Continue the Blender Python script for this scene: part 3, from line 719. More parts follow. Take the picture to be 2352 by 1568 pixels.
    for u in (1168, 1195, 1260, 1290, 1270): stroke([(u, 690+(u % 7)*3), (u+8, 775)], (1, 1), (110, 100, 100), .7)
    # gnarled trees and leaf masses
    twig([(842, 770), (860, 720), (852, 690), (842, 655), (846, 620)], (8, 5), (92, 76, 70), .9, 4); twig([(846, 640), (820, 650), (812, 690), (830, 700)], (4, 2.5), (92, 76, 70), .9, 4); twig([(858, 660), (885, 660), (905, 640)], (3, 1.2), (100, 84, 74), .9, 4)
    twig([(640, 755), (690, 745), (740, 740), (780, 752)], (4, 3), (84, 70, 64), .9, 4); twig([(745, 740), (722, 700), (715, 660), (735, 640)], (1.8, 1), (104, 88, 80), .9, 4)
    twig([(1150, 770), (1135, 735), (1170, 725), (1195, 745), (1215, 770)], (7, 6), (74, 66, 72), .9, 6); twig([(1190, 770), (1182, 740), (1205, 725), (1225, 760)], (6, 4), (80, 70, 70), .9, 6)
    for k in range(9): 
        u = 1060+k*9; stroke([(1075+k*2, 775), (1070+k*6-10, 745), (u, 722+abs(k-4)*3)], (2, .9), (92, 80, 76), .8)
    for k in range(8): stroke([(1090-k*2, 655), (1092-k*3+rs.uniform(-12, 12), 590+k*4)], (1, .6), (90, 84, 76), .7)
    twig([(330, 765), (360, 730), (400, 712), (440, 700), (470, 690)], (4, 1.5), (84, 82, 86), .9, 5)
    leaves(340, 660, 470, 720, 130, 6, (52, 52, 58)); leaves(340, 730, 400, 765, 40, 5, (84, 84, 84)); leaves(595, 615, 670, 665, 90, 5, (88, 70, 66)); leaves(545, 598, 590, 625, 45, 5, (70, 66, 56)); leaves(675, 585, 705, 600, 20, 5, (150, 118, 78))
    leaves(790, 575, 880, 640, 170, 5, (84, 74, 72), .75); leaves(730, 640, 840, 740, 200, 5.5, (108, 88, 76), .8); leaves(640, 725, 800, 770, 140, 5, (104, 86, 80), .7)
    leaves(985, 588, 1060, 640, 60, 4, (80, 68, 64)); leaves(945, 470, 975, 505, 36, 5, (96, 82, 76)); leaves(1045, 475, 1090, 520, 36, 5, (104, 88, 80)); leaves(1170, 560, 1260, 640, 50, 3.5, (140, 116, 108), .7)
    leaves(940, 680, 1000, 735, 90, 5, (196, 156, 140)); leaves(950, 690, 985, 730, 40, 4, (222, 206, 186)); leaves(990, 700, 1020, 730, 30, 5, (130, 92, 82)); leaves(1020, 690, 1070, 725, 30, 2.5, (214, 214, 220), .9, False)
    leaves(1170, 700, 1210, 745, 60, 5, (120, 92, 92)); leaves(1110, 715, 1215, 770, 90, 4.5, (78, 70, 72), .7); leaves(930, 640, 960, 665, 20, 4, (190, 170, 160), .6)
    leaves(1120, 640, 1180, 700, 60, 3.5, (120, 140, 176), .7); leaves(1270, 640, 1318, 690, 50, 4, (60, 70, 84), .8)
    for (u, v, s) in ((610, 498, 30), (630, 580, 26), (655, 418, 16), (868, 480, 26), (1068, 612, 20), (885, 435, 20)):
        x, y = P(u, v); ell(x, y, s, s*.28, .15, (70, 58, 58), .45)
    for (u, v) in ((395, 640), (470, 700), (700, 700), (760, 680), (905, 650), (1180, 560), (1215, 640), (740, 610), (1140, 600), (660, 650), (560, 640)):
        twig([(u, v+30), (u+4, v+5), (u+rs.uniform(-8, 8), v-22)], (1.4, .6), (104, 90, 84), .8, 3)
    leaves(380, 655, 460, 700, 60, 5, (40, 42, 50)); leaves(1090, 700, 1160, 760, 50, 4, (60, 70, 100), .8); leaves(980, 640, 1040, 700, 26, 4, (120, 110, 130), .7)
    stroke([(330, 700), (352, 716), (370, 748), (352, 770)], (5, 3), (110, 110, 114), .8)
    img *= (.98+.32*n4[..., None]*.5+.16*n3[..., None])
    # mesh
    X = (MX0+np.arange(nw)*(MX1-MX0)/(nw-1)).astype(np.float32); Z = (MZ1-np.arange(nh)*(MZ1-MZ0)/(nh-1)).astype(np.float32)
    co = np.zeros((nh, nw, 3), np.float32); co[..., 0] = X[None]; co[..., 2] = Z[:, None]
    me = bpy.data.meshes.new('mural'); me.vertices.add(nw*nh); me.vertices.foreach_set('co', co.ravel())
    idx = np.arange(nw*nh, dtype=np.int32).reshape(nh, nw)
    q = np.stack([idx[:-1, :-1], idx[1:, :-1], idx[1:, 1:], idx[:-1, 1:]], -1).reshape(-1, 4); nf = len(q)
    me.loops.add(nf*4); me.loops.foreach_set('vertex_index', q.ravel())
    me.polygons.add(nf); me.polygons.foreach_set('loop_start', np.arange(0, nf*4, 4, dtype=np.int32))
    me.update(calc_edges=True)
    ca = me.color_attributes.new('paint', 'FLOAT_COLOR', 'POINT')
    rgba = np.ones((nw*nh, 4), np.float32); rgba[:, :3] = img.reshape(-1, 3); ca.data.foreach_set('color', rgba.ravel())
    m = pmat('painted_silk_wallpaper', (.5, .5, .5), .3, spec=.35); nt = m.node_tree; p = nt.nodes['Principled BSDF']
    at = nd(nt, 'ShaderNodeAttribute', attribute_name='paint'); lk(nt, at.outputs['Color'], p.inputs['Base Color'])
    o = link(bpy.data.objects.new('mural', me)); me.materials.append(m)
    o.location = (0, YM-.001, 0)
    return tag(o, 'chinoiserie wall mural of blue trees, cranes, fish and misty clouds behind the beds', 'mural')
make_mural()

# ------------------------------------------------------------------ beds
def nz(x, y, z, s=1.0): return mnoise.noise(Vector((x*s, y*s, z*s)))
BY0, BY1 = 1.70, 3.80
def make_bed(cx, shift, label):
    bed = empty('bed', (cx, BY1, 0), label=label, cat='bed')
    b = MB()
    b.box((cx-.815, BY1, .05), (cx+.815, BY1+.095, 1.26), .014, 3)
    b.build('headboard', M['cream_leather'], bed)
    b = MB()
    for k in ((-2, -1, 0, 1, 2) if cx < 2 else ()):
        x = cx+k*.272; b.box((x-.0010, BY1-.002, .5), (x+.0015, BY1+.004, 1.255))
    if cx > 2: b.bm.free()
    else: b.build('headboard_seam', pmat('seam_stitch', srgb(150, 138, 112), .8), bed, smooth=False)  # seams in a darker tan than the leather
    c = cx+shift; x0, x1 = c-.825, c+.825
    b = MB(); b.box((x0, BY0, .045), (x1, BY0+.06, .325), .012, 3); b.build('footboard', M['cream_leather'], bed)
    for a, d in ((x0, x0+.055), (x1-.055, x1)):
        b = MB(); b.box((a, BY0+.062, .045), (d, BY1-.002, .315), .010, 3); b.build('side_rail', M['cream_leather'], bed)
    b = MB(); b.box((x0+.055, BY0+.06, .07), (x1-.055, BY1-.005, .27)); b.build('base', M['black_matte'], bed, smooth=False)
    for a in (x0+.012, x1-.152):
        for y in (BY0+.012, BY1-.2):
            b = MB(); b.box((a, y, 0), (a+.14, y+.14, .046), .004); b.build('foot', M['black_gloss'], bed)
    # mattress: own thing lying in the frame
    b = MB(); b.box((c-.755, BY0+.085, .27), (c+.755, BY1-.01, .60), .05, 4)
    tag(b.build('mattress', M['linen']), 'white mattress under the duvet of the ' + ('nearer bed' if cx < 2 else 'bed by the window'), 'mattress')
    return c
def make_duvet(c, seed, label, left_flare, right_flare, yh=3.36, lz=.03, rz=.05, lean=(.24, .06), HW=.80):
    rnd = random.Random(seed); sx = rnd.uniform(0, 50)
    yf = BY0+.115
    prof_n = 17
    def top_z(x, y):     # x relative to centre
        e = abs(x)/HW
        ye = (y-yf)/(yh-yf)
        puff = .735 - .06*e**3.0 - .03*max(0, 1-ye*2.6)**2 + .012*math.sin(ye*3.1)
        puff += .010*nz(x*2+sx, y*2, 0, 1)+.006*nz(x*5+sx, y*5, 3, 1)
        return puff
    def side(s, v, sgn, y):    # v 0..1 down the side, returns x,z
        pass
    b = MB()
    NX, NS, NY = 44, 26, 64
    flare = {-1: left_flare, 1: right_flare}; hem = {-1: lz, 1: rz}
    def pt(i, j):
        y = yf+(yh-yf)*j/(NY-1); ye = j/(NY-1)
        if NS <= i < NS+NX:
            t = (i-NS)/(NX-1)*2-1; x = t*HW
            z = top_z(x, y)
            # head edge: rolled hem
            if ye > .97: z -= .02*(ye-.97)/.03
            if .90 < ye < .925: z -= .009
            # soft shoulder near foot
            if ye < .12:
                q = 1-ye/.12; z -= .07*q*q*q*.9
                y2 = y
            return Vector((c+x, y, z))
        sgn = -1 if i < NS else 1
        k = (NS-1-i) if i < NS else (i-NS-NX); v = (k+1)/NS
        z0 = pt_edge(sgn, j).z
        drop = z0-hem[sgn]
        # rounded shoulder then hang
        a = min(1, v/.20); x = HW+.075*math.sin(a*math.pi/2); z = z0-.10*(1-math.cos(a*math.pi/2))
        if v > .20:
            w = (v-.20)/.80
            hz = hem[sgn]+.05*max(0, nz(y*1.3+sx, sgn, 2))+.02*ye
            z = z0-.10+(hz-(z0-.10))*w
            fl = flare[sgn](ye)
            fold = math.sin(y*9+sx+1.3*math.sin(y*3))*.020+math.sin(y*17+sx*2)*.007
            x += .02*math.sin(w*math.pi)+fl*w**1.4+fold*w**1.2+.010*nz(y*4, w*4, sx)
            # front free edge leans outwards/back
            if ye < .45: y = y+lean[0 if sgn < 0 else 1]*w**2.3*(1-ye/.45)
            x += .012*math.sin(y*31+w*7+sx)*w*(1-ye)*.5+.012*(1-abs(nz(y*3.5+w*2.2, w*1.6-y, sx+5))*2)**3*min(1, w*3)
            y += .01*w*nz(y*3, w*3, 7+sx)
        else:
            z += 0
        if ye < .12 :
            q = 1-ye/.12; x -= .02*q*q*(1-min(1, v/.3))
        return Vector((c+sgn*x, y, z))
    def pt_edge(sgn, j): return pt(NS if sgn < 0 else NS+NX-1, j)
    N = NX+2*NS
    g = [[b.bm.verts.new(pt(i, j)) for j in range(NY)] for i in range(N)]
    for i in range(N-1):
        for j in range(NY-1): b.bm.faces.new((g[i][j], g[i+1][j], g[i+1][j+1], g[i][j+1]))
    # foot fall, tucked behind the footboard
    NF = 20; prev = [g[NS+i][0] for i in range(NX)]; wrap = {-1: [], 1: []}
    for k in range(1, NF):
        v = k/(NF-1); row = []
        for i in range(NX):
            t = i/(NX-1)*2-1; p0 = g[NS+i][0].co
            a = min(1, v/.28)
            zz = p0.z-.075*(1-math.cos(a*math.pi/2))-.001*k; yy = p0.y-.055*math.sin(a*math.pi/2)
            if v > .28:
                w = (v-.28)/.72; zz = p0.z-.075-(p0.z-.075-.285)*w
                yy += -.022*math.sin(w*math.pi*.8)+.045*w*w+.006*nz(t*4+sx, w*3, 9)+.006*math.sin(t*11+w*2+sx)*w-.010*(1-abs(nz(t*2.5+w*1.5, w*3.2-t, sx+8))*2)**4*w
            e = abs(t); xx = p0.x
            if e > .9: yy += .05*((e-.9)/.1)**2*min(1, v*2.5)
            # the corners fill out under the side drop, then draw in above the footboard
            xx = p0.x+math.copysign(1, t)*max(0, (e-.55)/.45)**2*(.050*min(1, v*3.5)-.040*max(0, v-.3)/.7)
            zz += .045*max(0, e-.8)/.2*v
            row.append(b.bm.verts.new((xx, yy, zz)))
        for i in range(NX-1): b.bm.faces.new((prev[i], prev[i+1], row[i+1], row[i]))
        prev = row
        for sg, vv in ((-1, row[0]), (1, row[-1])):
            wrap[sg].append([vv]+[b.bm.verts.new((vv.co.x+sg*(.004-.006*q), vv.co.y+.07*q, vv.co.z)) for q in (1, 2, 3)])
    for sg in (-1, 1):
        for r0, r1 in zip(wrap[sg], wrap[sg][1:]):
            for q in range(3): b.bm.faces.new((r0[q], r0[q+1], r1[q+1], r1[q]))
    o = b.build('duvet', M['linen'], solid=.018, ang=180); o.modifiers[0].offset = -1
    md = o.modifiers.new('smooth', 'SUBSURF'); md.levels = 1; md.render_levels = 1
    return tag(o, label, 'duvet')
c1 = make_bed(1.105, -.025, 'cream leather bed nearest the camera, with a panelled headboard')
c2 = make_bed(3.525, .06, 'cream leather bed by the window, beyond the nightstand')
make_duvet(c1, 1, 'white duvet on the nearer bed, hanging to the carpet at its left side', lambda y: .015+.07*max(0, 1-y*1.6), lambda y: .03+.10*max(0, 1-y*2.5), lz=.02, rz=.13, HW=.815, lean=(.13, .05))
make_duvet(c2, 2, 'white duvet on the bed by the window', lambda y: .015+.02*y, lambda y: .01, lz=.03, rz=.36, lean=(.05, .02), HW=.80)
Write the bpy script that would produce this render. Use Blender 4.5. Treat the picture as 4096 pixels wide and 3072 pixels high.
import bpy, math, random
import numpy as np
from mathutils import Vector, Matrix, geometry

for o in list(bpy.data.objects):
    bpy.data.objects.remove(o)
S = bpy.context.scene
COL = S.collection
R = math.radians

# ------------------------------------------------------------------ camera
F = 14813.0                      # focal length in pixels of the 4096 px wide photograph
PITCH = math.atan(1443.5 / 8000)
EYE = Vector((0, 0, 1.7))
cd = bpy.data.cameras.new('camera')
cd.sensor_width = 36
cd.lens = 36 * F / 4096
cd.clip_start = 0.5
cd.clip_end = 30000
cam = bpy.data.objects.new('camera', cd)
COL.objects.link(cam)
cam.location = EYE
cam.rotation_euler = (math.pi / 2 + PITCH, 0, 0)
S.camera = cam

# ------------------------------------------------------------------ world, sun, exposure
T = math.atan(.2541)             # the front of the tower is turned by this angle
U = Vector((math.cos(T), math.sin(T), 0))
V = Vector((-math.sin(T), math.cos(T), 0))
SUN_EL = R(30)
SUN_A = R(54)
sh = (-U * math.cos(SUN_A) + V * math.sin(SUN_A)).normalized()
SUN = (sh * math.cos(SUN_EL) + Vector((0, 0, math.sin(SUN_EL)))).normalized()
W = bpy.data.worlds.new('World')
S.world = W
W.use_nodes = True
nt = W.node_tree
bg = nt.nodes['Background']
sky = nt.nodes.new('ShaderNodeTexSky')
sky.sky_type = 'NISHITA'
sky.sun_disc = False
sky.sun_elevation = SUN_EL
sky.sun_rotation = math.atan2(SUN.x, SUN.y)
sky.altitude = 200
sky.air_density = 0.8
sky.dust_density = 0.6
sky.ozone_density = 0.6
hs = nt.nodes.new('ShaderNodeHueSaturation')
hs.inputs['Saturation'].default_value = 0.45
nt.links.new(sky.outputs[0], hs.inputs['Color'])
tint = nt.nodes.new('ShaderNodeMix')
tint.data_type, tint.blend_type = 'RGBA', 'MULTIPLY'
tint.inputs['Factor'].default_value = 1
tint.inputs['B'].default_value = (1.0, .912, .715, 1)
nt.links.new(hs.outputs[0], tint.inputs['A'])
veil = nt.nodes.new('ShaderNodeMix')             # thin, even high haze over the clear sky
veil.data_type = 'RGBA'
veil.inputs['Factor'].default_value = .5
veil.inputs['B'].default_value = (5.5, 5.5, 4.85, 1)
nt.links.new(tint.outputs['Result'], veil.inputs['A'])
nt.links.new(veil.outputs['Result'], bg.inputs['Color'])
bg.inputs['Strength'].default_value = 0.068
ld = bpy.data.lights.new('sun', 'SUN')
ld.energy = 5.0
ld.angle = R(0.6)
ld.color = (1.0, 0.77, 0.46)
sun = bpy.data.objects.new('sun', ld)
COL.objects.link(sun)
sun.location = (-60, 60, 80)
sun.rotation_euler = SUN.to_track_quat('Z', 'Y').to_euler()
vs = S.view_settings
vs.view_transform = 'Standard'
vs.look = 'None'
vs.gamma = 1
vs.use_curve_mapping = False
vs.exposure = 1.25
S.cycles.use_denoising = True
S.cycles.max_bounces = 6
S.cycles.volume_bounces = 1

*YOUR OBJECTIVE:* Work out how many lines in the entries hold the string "from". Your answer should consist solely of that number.

*OUTPUT OF THE EXERCISE:* 2